Copy out lines with the word "scene" from the material that follows.

Start DATASET EXTRACT

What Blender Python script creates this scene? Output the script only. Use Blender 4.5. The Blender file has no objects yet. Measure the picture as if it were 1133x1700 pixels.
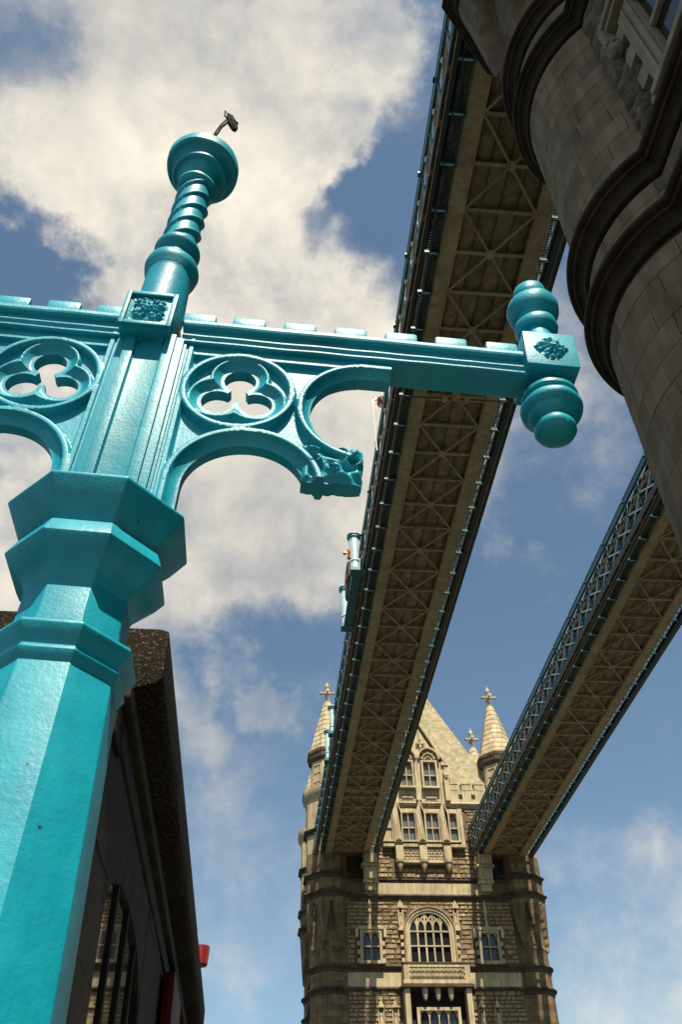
import bpy, bmesh, math, random
import numpy as np
from mathutils import Vector, Matrix, noise as mnoise
random.seed(7); rng = np.random.default_rng(7)
R = math.radians
scene = bpy.context.scene
col = scene.collection

# ------------------------------------------------------------------ camera
IW, IH, F = 1133.0, 1700.0, 1466.9
CAM = Vector((0.0, 0.0, 1.65))
AX = Vector((0.99589, -0.03927, -0.08165))      # replaced just below from the vanishing points
vz = Vector((520-566.5, -(-750-850.0), -F)).normalized()
vy = Vector((390-566.5, -(2200-850.0), -F)).normalized()
vx = vy.cross(vz).normalized(); vy = vz.cross(vx).normalized()
# rows = world axes in camera space, so matrix (world from camera) is [vx; vy; vz]
Rm = Matrix((vx, vy, vz))
cd = bpy.data.cameras.new('camera'); cam = bpy.data.objects.new('camera', cd); col.objects.link(cam)
cam.matrix_world = Matrix.Translation(CAM) @ Rm.to_4x4()
cd.sensor_fit = 'VERTICAL'; cd.sensor_height = 36.0; cd.sensor_width = 24.0
cd.lens = F/IH*36.0
cd.clip_start = 0.05; cd.clip_end = 3000
scene.camera = cam
def pdir(px, py):
    return (Rm @ Vector((px-IW/2, -(py-IH/2), -F))).normalized()

# ------------------------------------------------------------------ light
SUN_EL, SUN_AZ = R(59), R(6.5)      # azimuth measured from -Y towards +X
sund = Vector((math.sin(SUN_AZ)*math.cos(SUN_EL), -math.cos(SUN_AZ)*math.cos(SUN_EL), math.sin(SUN_EL)))
sl = bpy.data.lights.new('sun', 'SUN'); so = bpy.data.objects.new('sun', sl); col.objects.link(so)
sl.energy = 5.0; sl.angle = R(0.53); sl.color = (1.0, 0.89, 0.70)
so.rotation_euler = (-sund).to_track_quat('-Z', 'Y').to_euler()
scene.view_settings.view_transform = 'Standard'; scene.view_settings.look = 'None'
scene.view_settings.exposure = 0.85; scene.view_settings.gamma = 1.0
scene.view_settings.use_curve_mapping = False

world = bpy.data.worlds.new('World'); scene.world = world; world.use_nodes = True
def build_world():
    nt = world.node_tree; N = nt.nodes; L = nt.links; N.clear()
    out = N.new('ShaderNodeOutputWorld'); bg = N.new('ShaderNodeBackground'); L.new(bg.outputs[0], out.inputs[0])
    bg.inputs['Strength'].default_value = 0.056
    sky = N.new('ShaderNodeTexSky'); sky.sky_type = 'NISHITA'; sky.sun_disc = False
    sky.sun_elevation = SUN_EL; sky.sun_rotation = math.atan2(sund.x, sund.y)
    sky.air_density = 1.0; sky.dust_density = 0.7; sky.ozone_density = 1.0
    tint = N.new('ShaderNodeMix'); tint.data_type = 'RGBA'; tint.blend_type = 'MULTIPLY'; tint.inputs[0].default_value = 1
    L.new(sky.outputs[0], tint.inputs[6]); tint.inputs[7].default_value = SKYTINT
    tc = N.new('ShaderNodeTexCoord')
    def mth(op, a, b=None, c=None, clamp=False):
        n = N.new('ShaderNodeMath'); n.operation = op; n.use_clamp = clamp
        for i, v in enumerate((a, b, c)):
            if v is None: continue
            if isinstance(v, (int, float)): n.inputs[i].default_value = v
            else: L.new(v, n.inputs[i])
        return n.outputs[0]
    # domain warp of the direction
    def noise(scale, detail, rough, off=(0, 0, 0), dist=0.0):
        mp = N.new('ShaderNodeMapping'); mp.inputs['Location'].default_value = off
        L.new(tc.outputs['Generated'], mp.inputs[0])
        n = N.new('ShaderNodeTexNoise'); n.inputs['Scale'].default_value = scale
        n.inputs['Detail'].default_value = detail; n.inputs['Roughness'].default_value = rough
        n.inputs['Distortion'].default_value = dist
        L.new(mp.outputs[0], n.inputs['Vector']); return n
    n1 = noise(3.6, 12, 0.60, (0.35, 0.1, 0.2), 0.1)
    n2 = noise(2.2, 6, 0.5, (3.1, 1.0, 5.2), 0.1)
    n3 = noise(11, 9, 0.60, (7.3, 2.0, 1.4), 0.2)
    # where the cloud banks stand (directions in the sky, at infinity)
    blobs = CLOUDS
    acc = None
    wn = noise(5.0, 8, 0.6, (1.7, 8.0, 2.2)); 
    sub = N.new('ShaderNodeVectorMath'); sub.operation = 'SUBTRACT'; L.new(wn.outputs['Color'], sub.inputs[0]); sub.inputs[1].default_value = (.5, .5, .5)
    sc = N.new('ShaderNodeVectorMath'); sc.operation = 'SCALE'; L.new(sub.outputs[0], sc.inputs[0]); sc.inputs['Scale'].default_value = 0.30
    ad = N.new('ShaderNodeVectorMath'); ad.operation = 'ADD'; L.new(tc.outputs['Generated'], ad.inputs[0]); L.new(sc.outputs[0], ad.inputs[1])
    nrm = N.new('ShaderNodeVectorMath'); nrm.operation = 'NORMALIZE'; L.new(ad.outputs[0], nrm.inputs[0])
    for px, py, r, w in blobs:
        d = pdir(px, py) if py is not None else Vector(px).normalized()
        dp = N.new('ShaderNodeVectorMath'); dp.operation = 'DOT_PRODUCT'
        L.new(nrm.outputs[0], dp.inputs[0]); dp.inputs[1].default_value = d
        mr = N.new('ShaderNodeMapRange'); mr.interpolation_type = 'SMOOTHSTEP'
        a = r/F*1.15
        L.new(dp.outputs['Value'], mr.inputs[0])
        mr.inputs[1].default_value = math.cos(a); mr.inputs[2].default_value = math.cos(a*0.15)
        mr.inputs[3].default_value = 0; mr.inputs[4].default_value = w
        acc = mr.outputs[0] if acc is None else mth('ADD', acc, mr.outputs[0])
    acc = mth('MINIMUM', acc, 0.58)
    s = mth('MULTIPLY_ADD', mth('SUBTRACT', n1.outputs[0], 0.5), 1.5, acc)
    s = mth('MULTIPLY_ADD', mth('SUBTRACT', n3.outputs[0], 0.5), 0.75, s)
    dens = N.new('ShaderNodeMapRange'); dens.interpolation_type = 'SMOOTHSTEP'; L.new(s, dens.inputs[0])
    dens.inputs[1].default_value = -0.08; dens.inputs[2].default_value = 0.78
    dens.inputs[3].default_value = 0.0; dens.inputs[4].default_value = 0.96
    # thick cloud slightly greyer in its hollows
    t = mth('MULTIPLY_ADD', mth('SUBTRACT', n2.outputs[0], 0.5), 2.2, mth('MULTIPLY', n3.outputs[0], 0.9))
    cr = N.new('ShaderNodeMapRange'); L.new(t, cr.inputs[0]); cr.inputs[1].default_value = 0.12; cr.inputs[2].default_value = 0.85
    cc = N.new('ShaderNodeMix'); cc.data_type = 'RGBA'; L.new(cr.outputs[0], cc.inputs[0])
    cc.inputs[6].default_value = CLOUD_DARK; cc.inputs[7].default_value = CLOUD_LIGHT
    mx = N.new('ShaderNodeMix'); mx.data_type = 'RGBA'; L.new(dens.outputs[0], mx.inputs[0])
    L.new(tint.outputs[2], mx.inputs[6]); L.new(cc.outputs[2], mx.inputs[7])
    L.new(mx.outputs[2], bg.inputs[0])
SKYTINT = (1.36, 1.42, 1.30, 1)
CLOUD_LIGHT = (11.2, 10.2, 8.4, 1); CLOUD_DARK = (6.0, 5.8, 5.4, 1)
CLOUDS = [(250,120,330,.42),(430,60,300,.42),(570,160,130,.34),(600,240,60,.2),(690,60,110,.40),(330,400,260,.40),(150,400,150,.34),
          (450,720,360,.55),(250,900,240,.42),(480,900,200,.42),(60,780,260,.45),(30,960,170,.4),(120,620,160,.2),(590,640,130,.2),
          (300,1160,90,.30),(440,1165,50,.30),(350,1260,80,.12),(870,950,90,.30),(430,1570,160,.16),(1050,1550,200,.14),(600,1000,120,.14),(1000,620,90,.12),(610,480,90,.16),
          (20,70,70,-.22),(15,440,110,-.5),(120,510,150,-.45),(660,330,90,-.24),(640,400,120,-.2),(700,480,100,-.2),(1000,1000,260,-.18),(520,420,60,-.15),
          ((-.7,-.4,.5),None,500,.3),((.6,-.5,.6),None,400,.25),((-.8,.5,.3),None,400,.3),((.9,.3,.35),None,350,.3)]
build_world()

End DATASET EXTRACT

PROBLEM SOLUTION:
What Blender Python script creates this scene? Output the script only. Use Blender 4.5. The Blender file has no objects yet. Measure the picture as if it were 1133x1700 pixels.
scene = bpy.context.scene
col = scene.collection
scene.camera = cam
scene.view_settings.view_transform = 'Standard'; scene.view_settings.look = 'None'
scene.view_settings.exposure = 0.85; scene.view_settings.gamma = 1.0
scene.view_settings.use_curve_mapping = False
world = bpy.data.worlds.new('World'); scene.world = world; world.use_nodes = True